We define the kinematic vectors in a Cartesian coordinate system (East $\hat{i}$, North $\hat{j}$). All angles are measured from the East axis.

The velocity of jeep P is $\vec{v}_P = (v_P \cos\theta_1)\hat{i} + (v_P \sin\theta_1)\hat{j}$. The velocity of jeep B is $\vec{v}_B = (v_B \cos\theta_2)\hat{i} - (v_B \sin\theta_2)\hat{j}$.
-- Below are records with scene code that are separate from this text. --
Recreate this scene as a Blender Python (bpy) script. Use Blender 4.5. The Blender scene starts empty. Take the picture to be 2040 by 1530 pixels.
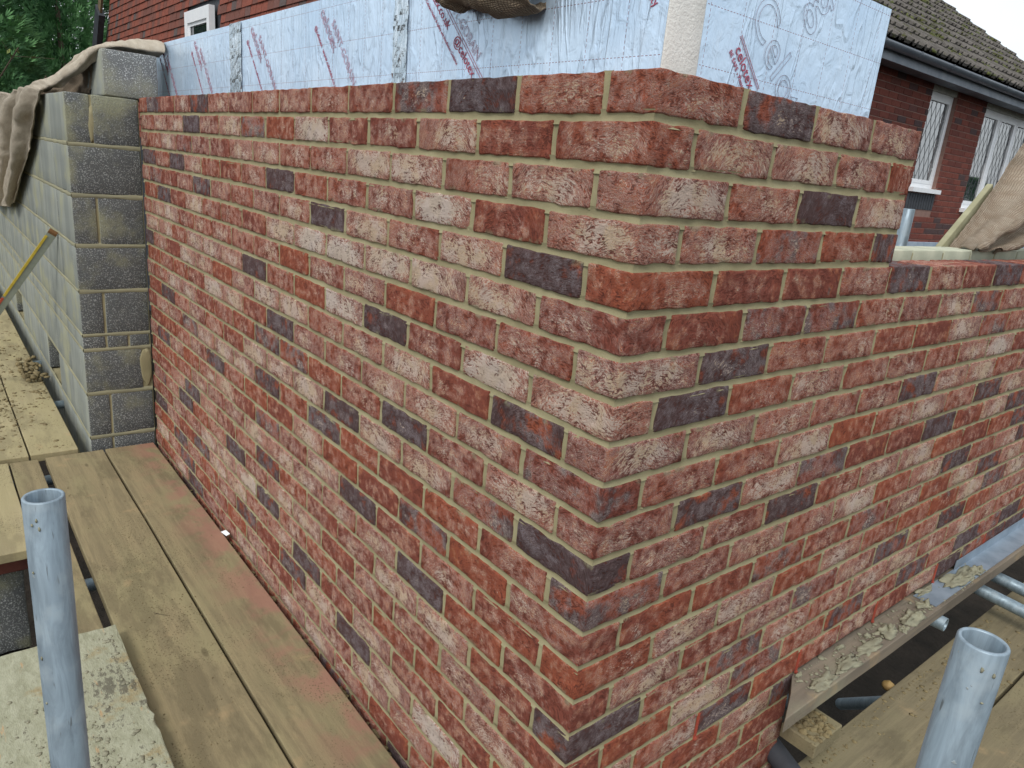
import bpy, math, random
import numpy as np
from mathutils import Matrix, Vector, Euler, noise
R = math.radians
SC = bpy.context.scene
COL = SC.collection
rng = random.Random(7)

# ------------------------------------------------------------------ camera
CAM = Vector((0.76897, -0.86950, -0.16272))
RT = Vector((0.61889179, 0.78025615, 0.09040625))
DN = Vector((0.27656588, -0.10873653, -0.95482338))
LK = Vector((-0.73517635, 0.61593563, -0.28308837))
cd = bpy.data.cameras.new('camera'); cam = bpy.data.objects.new('camera', cd); COL.objects.link(cam)
M3 = Matrix((RT, -DN, -LK)).transposed()
cam.matrix_world = Matrix.Translation(CAM) @ M3.to_4x4()
cd.sensor_width = 36; cd.lens = 36 * 1442.855 / 2040; cd.clip_start = 0.05; cd.clip_end = 500
SC.camera = cam

# ------------------------------------------------------------------ world, sun, exposure
SUN_EL, SUN_AZ = 48, 150          # azimuth measured from +Y clockwise
wd = bpy.data.worlds.new('World'); SC.world = wd; wd.use_nodes = True
nt = wd.node_tree; nt.nodes.clear()
sky = nt.nodes.new('ShaderNodeTexSky'); sky.sky_type = 'NISHITA'; sky.sun_disc = False
sky.sun_elevation = R(SUN_EL); sky.sun_rotation = R(SUN_AZ); sky.air_density = 1.3; sky.dust_density = 3.0; sky.ozone_density = 1.2
tc = nt.nodes.new('ShaderNodeTexCoord')
cn = nt.nodes.new('ShaderNodeTexNoise'); cn.inputs['Scale'].default_value = 2.2; cn.inputs['Detail'].default_value = 5
nt.links.new(tc.outputs['Generated'], cn.inputs['Vector'])
cr = nt.nodes.new('ShaderNodeMapRange'); cr.inputs[1].default_value = .35; cr.inputs[2].default_value = .62; cr.inputs[3].default_value = .62; cr.inputs[4].default_value = .95
nt.links.new(cn.outputs['Fac'], cr.inputs[0])
mx = nt.nodes.new('ShaderNodeMix'); mx.data_type = 'RGBA'
nt.links.new(cr.outputs[0], mx.inputs[0]); nt.links.new(sky.outputs[0], mx.inputs[6]); mx.inputs[7].default_value = (7.6, 8.1, 8.6, 1)
bg = nt.nodes.new('ShaderNodeBackground'); bg.inputs[1].default_value = 0.12
nt.links.new(mx.outputs[2], bg.inputs[0])
wo = nt.nodes.new('ShaderNodeOutputWorld'); nt.links.new(bg.outputs[0], wo.inputs[0])
sl = bpy.data.lights.new('sun', 'SUN'); sl.energy = 1.5; sl.angle = R(16); sl.color = (1, .965, .92)
so = bpy.data.objects.new('sun', sl); COL.objects.link(so)
az = R(SUN_AZ); el = R(SUN_EL)
sd = Vector((math.sin(az) * math.cos(el), math.cos(az) * math.cos(el), math.sin(el)))
so.rotation_euler = sd.to_track_quat('Z', 'Y').to_euler(); so.location = (0, 0, 8)
SC.view_settings.view_transform = 'Standard'; SC.view_settings.look = 'None'
SC.view_settings.exposure = 0.25; SC.view_settings.gamma = 1
SC.view_settings.use_curve_mapping = False

# ------------------------------------------------------------------ node helper
class NG:
    def __init__(s, name, rough=.85, spec=.3, metal=0.):
        s.m = bpy.data.materials.new(name); s.m.use_nodes = True
        s.t = s.m.node_tree; s.b = s.t.nodes['Principled BSDF']
        s.b.inputs['Roughness'].default_value = rough; s.b.inputs['Specular IOR Level'].default_value = spec
        s.b.inputs['Metallic'].default_value = metal
        s._c = None
    def n(s, ty, **k):
        x = s.t.nodes.new(ty)
        for a, v in k.items(): setattr(x, a, v)
        return x
    def _in(s, node, i, v):
        if v is None: return
        if isinstance(v, bpy.types.NodeSocket): s.t.links.new(v, node.inputs[i])
        else: node.inputs[i].default_value = v
    def math(s, op, a, b=None, c=None, clamp=False):
        x = s.n('ShaderNodeMath', operation=op, use_clamp=clamp); s._in(x, 0, a); s._in(x, 1, b); s._in(x, 2, c); return x.outputs[0]
    def vmath(s, op, a, b=None, sc=None):
        x = s.n('ShaderNodeVectorMath', operation=op); s._in(x, 0, a); s._in(x, 1, b)
        if sc is not None: s._in(x, 3, sc)
        return x.outputs[0]
    def obj(s): return s.n('ShaderNodeTexCoord').outputs['Object']
    def pos(s): return s.n('ShaderNodeNewGeometry').outputs['Position']
    def attr(s, name, ty='OBJECT', vec=False):
        x = s.n('ShaderNodeAttribute', attribute_name=name, attribute_type=ty); return x.outputs['Vector' if vec else 'Fac']
    def sep(s, v):
        x = s.n('ShaderNodeSeparateXYZ'); s._in(x, 0, v); return x.outputs
    def com(s, a, b, c):
        x = s.n('ShaderNodeCombineXYZ'); s._in(x, 0, a); s._in(x, 1, b); s._in(x, 2, c); return x.outputs[0]
    def mul(s, v, t): return s.vmath('MULTIPLY', v, t)
    def noise(s, v, scale, detail=4, rough=.55, dist=0., col=False):
        x = s.n('ShaderNodeTexNoise'); s._in(x, 'Vector', v); s._in(x, 'Scale', scale); x.inputs['Detail'].default_value = detail
        x.inputs['Roughness'].default_value = rough; x.inputs['Distortion'].default_value = dist
        return x.outputs['Color' if col else 'Fac']
    def vor(s, v, scale, feature='F1', out='Distance'):
        x = s.n('ShaderNodeTexVoronoi', feature=feature); s._in(x, 'Vector', v); s._in(x, 'Scale', scale); return x.outputs[out]
    def mr(s, v, a, b, c=0., d=1., smooth=True):
        x = s.n('ShaderNodeMapRange', interpolation_type='SMOOTHSTEP' if smooth else 'LINEAR')
        for i, q in enumerate((v, a, b, c, d)): s._in(x, i, q)
        return x.outputs[0]
    def mix(s, f, a, b):
        x = s.n('ShaderNodeMix', data_type='RGBA'); s._in(x, 0, f)
        for i, v in ((6, a), (7, b)):
            if isinstance(v, tuple): v = (*v, 1) if len(v) == 3 else v
            s._in(x, i, v)
        return x.outputs[2]
    def bump(s, h, dist=.002, strength=1., nrm=None):
        x = s.n('ShaderNodeBump'); x.inputs['Distance'].default_value = dist; x.inputs['Strength'].default_value = strength
        s._in(x, 'Height', h)
        if nrm is not None: s.t.links.new(nrm, x.inputs['Normal'])
        return x.outputs[0]
    def out(s, col=None, nrm=None, rough=None):
        if col is not None: s._in(s.b, 'Base Color', (*col, 1) if isinstance(col, tuple) and len(col) == 3 else col)
        if nrm is not None: s._in(s.b, 'Normal', nrm)
        if rough is not None: s._in(s.b, 'Roughness', rough)
        return s.m

def brick_mat(joined):
    g = NG('brick_clay_joined' if joined else 'brick_clay', .92, .18)
    ty = 'GEOMETRY' if joined else 'OBJECT'
    P = g.attr('bloc', 'GEOMETRY', True) if joined else g.obj()
    pale, dark, seed = g.attr('pale', ty), g.attr('dark', ty), g.attr('seed', ty)
    x, y, z = g.sep(P)
    a = g.math('ADD', x, y)
    off = g.com(seed, g.math('MULTIPLY', seed, 1.7), g.math('MULTIPLY', seed, .6))
    Ps = g.vmath('ADD', P, off)
    # folded sand-creased clay: streaks arching over the face
    warp = g.noise(Ps, 16, 2)
    r1 = g.math('FRACT', g.math('MULTIPLY', seed, 3.17)); r2 = g.math('FRACT', g.math('MULTIPLY', seed, 5.73)); r3 = g.math('FRACT', g.math('MULTIPLY', seed, 9.41))
    xo = g.math('ADD', x, g.math('MULTIPLY', g.math('SUBTRACT', r2, .5), .07))
    arch = g.math('MULTIPLY', g.math('MULTIPLY', xo, xo), g.math('ADD', g.math('SUBTRACT', g.math('MULTIPLY', r1, 9.), 2.0), g.math('MULTIPLY', warp, 2.5)))
    arch = g.math('ADD', arch, g.math('MULTIPLY', x, g.math('MULTIPLY', g.math('SUBTRACT', r3, .5), .5)))
    v = g.math('ADD', z, g.math('ADD', arch, g.math('MULTIPLY', warp, .03)))
    st = g.com(g.math('MULTIPLY', g.math('ADD', x, seed), 88), g.math('MULTIPLY', g.math('ADD', y, seed), 88), g.math('MULTIPLY', v, 260))
    streak = g.noise(st, 1.0, 5, .62, 1.2)
    ridge = g.math('SUBTRACT', 1, g.math('MULTIPLY', g.math('ABSOLUTE', g.math('SUBTRACT', streak, .5)), 5.0), clamp=True)
    big = g.noise(Ps, 13, 3)
    mid = g.noise(Ps, 38, 4, .6)
    fine = g.noise(Ps, 260, 3, .6)
    hn = g.noise(g.mul(st, (.62, .62, 1.0)), 1.9, 3, .6, 2.2)
    hair = g.math('SUBTRACT', 1, g.math('MULTIPLY', g.math('ABSOLUTE', g.math('SUBTRACT', hn, .5)), 13.0), clamp=True)
    red = g.mix(g.mr(g.math('ADD', big, g.math('MULTIPLY', g.math('SUBTRACT', r2, .5), .5)), .3, .7), (.385, .105, .056), (.285, .083, .056))
    red = g.mix(g.mr(mid, .50, .66, 0, .85), red, (.46, .138, .050))
    red = g.mix(g.math('MULTIPLY', g.mr(fine, .4, .75), .3), red, (.18, .055, .045))
    dm = g.mr(g.math('ADD', g.math('MULTIPLY', g.math('SUBTRACT', g.math('ADD', big, g.math('MULTIPLY', mid, .7)), .85), 1.7), dark), .42, .74)
    dk = g.mix(g.mr(streak, .35, .7), (.066, .047, .048), (.13, .10, .105))
    base = g.mix(g.math('MULTIPLY', dm, .90), red, dk)
    # lime/sand bloom: densest in the middle of the face, fibrous
    ex = g.math('POWER', g.math('MULTIPLY', g.math('ADD', xo, g.math('MULTIPLY', g.math('SUBTRACT', r3, .5), .05)), 11.), 2.0); ez = g.math('POWER', g.math('MULTIPLY', g.math('ADD', z, .003), 33.0), 2.0)
    blob = g.math('MAXIMUM', g.math('SUBTRACT', 1.0, g.math('ADD', ex, ez)), -.7)
    k = g.math('ADD', g.math('MULTIPLY', blob, .42), g.math('MULTIPLY', g.math('SUBTRACT', mid, .5), 1.3))
    k = g.math('ADD', k, g.math('MULTIPLY', g.math('SUBTRACT', big, .5), 1.5))
    k = g.math('ADD', k, g.math('MULTIPLY', g.math('SUBTRACT', pale, .60), 1.1))
    k = g.math('ADD', k, g.math('MULTIPLY', g.math('SUBTRACT', streak, .5), 3.2))
    k = g.math('ADD', k, g.math('MULTIPLY', g.math('SUBTRACT', fine, .5), 1.3))
    k = g.math('SUBTRACT', k, g.math('MULTIPLY', dark, .3))
    wm = g.mr(k, .14, .54, 0, .94)
    tint = g.noise(Ps, 20, 1)
    pc = g.mix(g.mr(tint, .42, .58), (.66, .52, .42), (.64, .48, .31))
    pc = g.mix(g.mr(pale, .85, 1.0), pc, (.72, .67, .62))
    base = g.mix(wm, base, pc)
    # hair-fine pale fibres and pink dusting everywhere
    dust = g.math('MULTIPLY', g.mr(g.math('ADD', g.math('MULTIPLY', streak, .5), g.math('ADD', g.math('MULTIPLY', fine, .3), g.math('MULTIPLY', mid, .2))), .50, .68), .24)
    base = g.mix(dust, base, g.mix(dark, (.56, .35, .28), (.24, .21, .235)))
    hm = g.math('MULTIPLY', hair, g.mr(g.math('ADD', g.math('ADD', mid, g.math('MULTIPLY', pale, .42)), g.math('MULTIPLY', blob, .06)), .50, .74))
    base = g.mix(g.math('MULTIPLY', hm, .72), base, g.mix(dark, (.72, .58, .50), (.34, .32, .36)))
    az = g.math('ABSOLUTE', z)
    smg = g.math('MULTIPLY', g.mr(az, .018, .031), g.mr(g.noise(Ps, 21, 3), .60, .68))
    base = g.mix(g.math('MULTIPLY', smg, .7), base, (.33, .30, .19))
    crease = g.mr(g.math('ADD', streak, g.math('MULTIPLY', g.math('SUBTRACT', mid, .5), .6)), .34, .42)
    base = g.mix(g.math('MULTIPLY', g.math('SUBTRACT', 1, crease), .8), base, (.15, .048, .036))
    pits = g.mr(g.vor(Ps, 95), .10, .22)
    h = g.math('ADD', g.math('MULTIPLY', streak, .9), g.math('MULTIPLY', fine, .30))
    h = g.math('ADD', h, g.math('MULTIPLY', mid, .5))
    h = g.math('ADD', h, g.math('MULTIPLY', hair, .07))
    h = g.math('ADD', h, g.math('MULTIPLY', pits, .10))
    h = g.math('ADD', h, g.math('MULTIPLY', crease, .22))
    return g.out(base, g.bump(h, .0072, 1.0))

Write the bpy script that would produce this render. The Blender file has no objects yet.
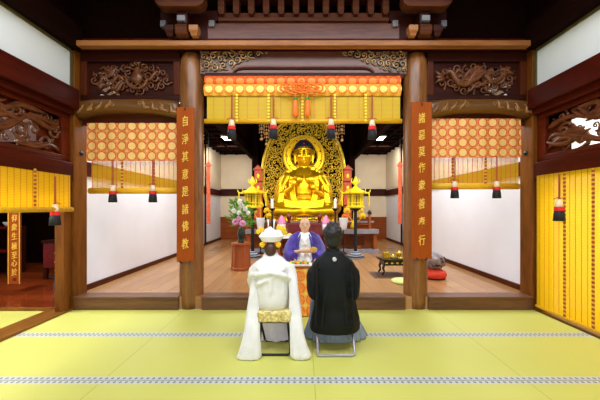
import bpy, bmesh, math, random
from math import sin, cos, pi, sqrt, radians as R
from mathutils import Vector, Matrix

SC = bpy.context.scene
COL = SC.collection
# ------------------------------------------------------------------ camera, light, exposure
FPX = 310.0          # focal length in pixels of the 600 x 400 frame
H = 1.45             # camera height
cam_d = bpy.data.cameras.new('camera')
cam = bpy.data.objects.new('camera', cam_d); COL.objects.link(cam)
cam.location = (0, 0, H); cam.rotation_euler = (pi/2, 0, 0)
cam_d.sensor_width = 36; cam_d.lens = 36*FPX/600
cam_d.shift_x = -3.5/600; cam_d.shift_y = -8/600*-1
cam_d.clip_start = .05
SC.camera = cam
SC.view_settings.view_transform = 'Standard'; SC.view_settings.look = 'None'
SC.view_settings.gamma = 1; SC.view_settings.use_curve_mapping = False
SC.view_settings.exposure = 0.4

w = bpy.data.worlds.new('sky'); SC.world = w; w.use_nodes = True
bg = w.node_tree.nodes['Background']; bg.inputs[0].default_value = (.85, .92, 1, 1); bg.inputs[1].default_value = 0.2

def area(name, loc, rot, sx, sy, power, col=(1, 1, 1)):
    d = bpy.data.lights.new(name, 'AREA'); d.shape = 'RECTANGLE'; d.size = sx; d.size_y = sy
    d.energy = power; d.color = col
    o = bpy.data.objects.new(name, d); COL.objects.link(o); o.location = loc; o.rotation_euler = rot
    return o
# daylight through the open temple front, behind the camera
area('daylight_front', (0, -2.6, 1.7), (R(86), 0, 0), 6.0, 2.4, 85, (.95, .97, 1))
# inner hall ceiling fluorescents, among unseen fill lamps added for brightness
area('fill_overhead', (0, 1.6, 4.7), (0, 0, 0), 5.0, 2.6, 215, (.93, .96, 1))  # added overhead fill that brightens the tatami, no real fixture
area('tubes_inner_left', (-2.5, 6.3, 3.52), (0, R(-10), 0), .9, 3.0, 105, (.88, .93, 1))
area('tubes_inner_right', (2.5, 6.3, 3.52), (0, R(10), 0), .9, 3.0, 105, (.88, .93, 1))
area('fill_back_left', (-2.6, 10.6, 3.5), (R(25), 0, 0), .9, .9, 28, (1, .93, .82))  # added fill for the left half of the cream back wall
area('fill_back_right', (2.6, 10.6, 3.5), (R(25), 0, 0), .9, .9, 28, (1, .93, .82))  # added fill for the right half of the cream back wall
area('fill_altar', (0, 6.2, 3.3), (R(66), 0, 0), 2.8, .5, 60, (1, .93, .78))  # unseen lamp added behind the valance to light the Buddha from the front
area('fill_side_left', (-4.9, 2.8, 3.3), (0, 0, 0), .9, 2.5, 115, (1, .97, .9))  # added fill for the white wall showing through the left transom
area('fill_side_far', (-4.8, 5.9, 3.3), (0, 0, 0), 1.2, 1.2, 38, (1, .9, .75))  # added lamp that lightens the wood floor of the left room
area('fill_side_right', (4.5, 2.8, 3.3), (0, 0, 0), .9, 2.5, 70, (1, .97, .9))  # added behind the lowered right blind to make it glow

# ------------------------------------------------------------------ helpers
def PX(px, Z): return (px-303.5)*Z/FPX
def PZ(py, Z): return H-(py-208)*Z/FPX
def P(px, py, Z): return Vector((PX(px, Z), Z, PZ(py, Z)))

def lin(c):
    return tuple(((v/255)/12.92 if v/255 <= .04045 else ((v/255+.055)/1.055)**2.4) for v in c)

def node_mat(name):
    m = bpy.data.materials.new(name); m.use_nodes = True
    nt = m.node_tree; b = nt.nodes['Principled BSDF']
    return m, nt, b

def N(nt, t, **kw):
    n = nt.nodes.new(t)
    for k, v in kw.items(): setattr(n, k, v)
    return n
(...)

The velocity of P relative to B is $\vec{v}_{PB} = \vec{v}_P - \vec{v}_B$.

$$ \vec{v}_{PB} = (v_P \cos\theta_1 - v_B \cos\theta_2)\hat{i} + (v_P \sin\theta_1 + v_B \sin\theta_2)\hat{j} $$

The magnitude $|\vec{v}_{PB}|$ is found using the Pythagorean theorem on its components. Expanding and simplifying using trigonometric identities:

$$ |\vec{v}_{PB}| = \sqrt{(v_P \cos\theta_1 - v_B \cos\theta_2)^2 + (v_P \sin\theta_1 + v_B \sin\theta_2)^2} $$ $$ |\vec{v}_{PB}| = \sqrt{v_P^2(\cos^2\theta_1+\sin^2\theta_1) + v_B^2(\cos^2\theta_2+\sin^2\theta_2) - 2v_P v_B(\cos\theta_1\cos\theta_2 - \sin\theta_1\sin\theta_2)} $$ $$ |\vec{v}_{PB}| = \sqrt{v_P^2 + v_B^2 - 2v_P v_B \cos(\theta_1 + \theta_2)} $$

The direction angle $\phi_v$ of $\vec{v}_{PB}$ relative to the East axis is:

$$ \phi_v = \arctan\left(\frac{v_{PB,y}}{v_{PB,x}}\right) $$

The acceleration of jeep P is $\vec{a}_P = (a_P \cos\theta_1)\hat{i} + (a_P \sin\theta_1)\hat{j}$. The acceleration of jeep B is $\vec{a}_B = \vec{0}$ since its velocity is constant.

The acceleration of P relative to B is $\vec{a}_{PB} = \vec{a}_P - \vec{a}_B = \vec{a}_P$. Therefore, the magnitude of the relative acceleration is simply $a_P$, and its direction is $\theta_1$ north of east.